The impact of education level

While we have shown that higher inequality is related to the asymmetric concentration of high wage jobs in larger cities, this creates a new question of why high wage jobs concentrate in larger cities. Some have suggested that workers earn a premium in larger cities because they acquire valuable skills through knowledge spillovers that they could not acquire in smaller cities25. Others have suggested that larger cities offer more opportunities for high skilled workers to be matched with a job requiring high skill levels and that once a city has established a large concentration of high-skilled workers, they will continue to attract high-skilled workers away from smaller cities39. This latter assertion is supported by the fact that workers with a college education not only concentrate more in larger cities40,41, but that they have continued to do so through multiple generations14,24.

Because education level is positively correlated with wages40,41, we analyzed the 2019 power-law scaling coefficient of workers by educational attainment level to examine whether college education also plays a role in higher inequality levels in larger cities. Results in Table 3 show that not only do the numbers of college educated workers scale superlinearly with MSA size, but the scaling coefficient increases with the typical time required to complete each degree type. Thus, β is approximately linear for workers with some college or an associate degree, β = 1.15 for workers with a bachelor’s degree, and β = 1.26 for workers with a professional degree. Thus, not only do high wage jobs concentrate in larger cities, so too do workers with advanced education levels.

Table 3 2019 power-law scaling exponents for MSA employment by educational attainment level vs. MSA size, with mean annual wages (in thousands of $).

Furthermore, the number of workers with a high school education or less scales sublinearly with MSA size suggesting that not only do larger cities offer more opportunities work high-skilled workers, but they also offer diminishing opportunities for less skilled workers. This phenomenon likely exacerbates the appearance of higher levels of inequality in larger cities.

Stability of our findings over time

We conducted our analysis for every year from 2005 to 2019, showing three years of results graphically in Fig. 1. During this period the pattern of inequality across deciles remained qualitatively fixed and scaling exponents of individual deciles changed little over time. However, our study period is too short to conclude that the pattern we find among wage deciles holds over longer periods of time.

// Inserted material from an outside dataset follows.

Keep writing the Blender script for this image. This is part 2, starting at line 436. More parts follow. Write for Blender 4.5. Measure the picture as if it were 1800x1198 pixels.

On the contrary, a large body of literature examines a broad transition starting in the late 1970s and continuing through the 1980s in which larger cities began to diverge from smaller cities in several characteristics, including interregional inequality23,26,42,43,44. This transition has also appeared in a recent long-term study of aggregate wage scaling of urban areas, with small cities having a higher wage premium than large cities prior to the mid-1990s45. Thus, there is ample indication that the trend we observe among wage deciles has looked qualitatively different in the past.

Future directions

This study lays the groundwork for several tantalizing future research directions. First, we note that our study excludes part-time and partial-year workers. Our goal was to do an initial study without the complications and possible distortions of these categories of workers. Yet, these workers, by earning less than their full-time counterparts, likely exacerbate effects of inequality and could be integrated in future studies.

Second, we briefly discussed the impact of differences in prices among cities on different scaling calculations. While we show in Supplementary Fig. 2 that prices do not affect the patterns uncovered in our analysis, it does change the magnitude of power-law scaling coefficients in our study and can significantly alter the results of other methods used to analyze wage and income distributions. Thus, further research is needed to better understand the impact of regional price differences on measures of inequality.

Finally, we propose that power-law scaling analysis of occupational and industrial employment versus city size may be supplemented by a similar analysis of skills. Do particular skills concentrate in larger cities and are those skills associated with higher wages? Addressing such questions will likely enhance our understanding of the drivers of inequality both between and within cities.

Methods

Data

We take wage and population data from the American Community Survey, Public Use Microdata Set (PUMS) published by the U.S. Census Bureau46. These data include approximately 400 individual-level attributes collected annually from 1% of the U.S. population. From these data we extracted each individual’s employment status, annual wages, sex, and educational attainment for the years 2005–2019.

Individuals represented in the PUMS dataset are assigned to spatial units called Public Use Microdata Areas (PUMAs), which are designed to encompass approximately 100,000 residents and which correspond to no other generally used geographical unit. Therefore, we use the mapping of PUMAs to U.S. metropolitan statistical areas (MSA) from iPums.org47 to assign individuals to MSAs and to calculate the total population of each MSA.

Synthesizing complete MSA populations

Each individual in the PUMS dataset is assigned an expansion factor, or weight, which estimates the total number of people in the individual’s PUMA having the same attributes, including wages. Those weights were adjusted by the PUMA-to-MSA crosswalk factor to estimate a total number of people per MSA at each wage value, occupation, industry, and educational attainment level. We then used the weighted n-tiles algorithm of the R package hutils48 to expand our sample and place every individual of an MSA into a population decile ordered by wages.

From this expanded dataset we extracted only individuals in the workforce that worked 50–52 weeks in the previous 12 months and that ordinarily worked 35 or more hours per week. This avoids distortions, particularly in lower wage deciles, due to part-time and partial-year employment. Note that PUMS data does not designate anyone under age 16 as employed even if they are employed.

With the resulting dataset, we calculated total wages by decile for each MSA, the log of which was regressed against the log of the MSA’s total population to calculate a decile’s power-law scaling coefficient β.

To better understand our main result, we further calculated the power-law scaling coefficient of number of MSA workers in each 2-digit occupation, in each 2-digit industry, and in each educational attainment category versus MSA population. In each case we used the US Census Bureau’s categories for occupations, industries, and educational attainment levels.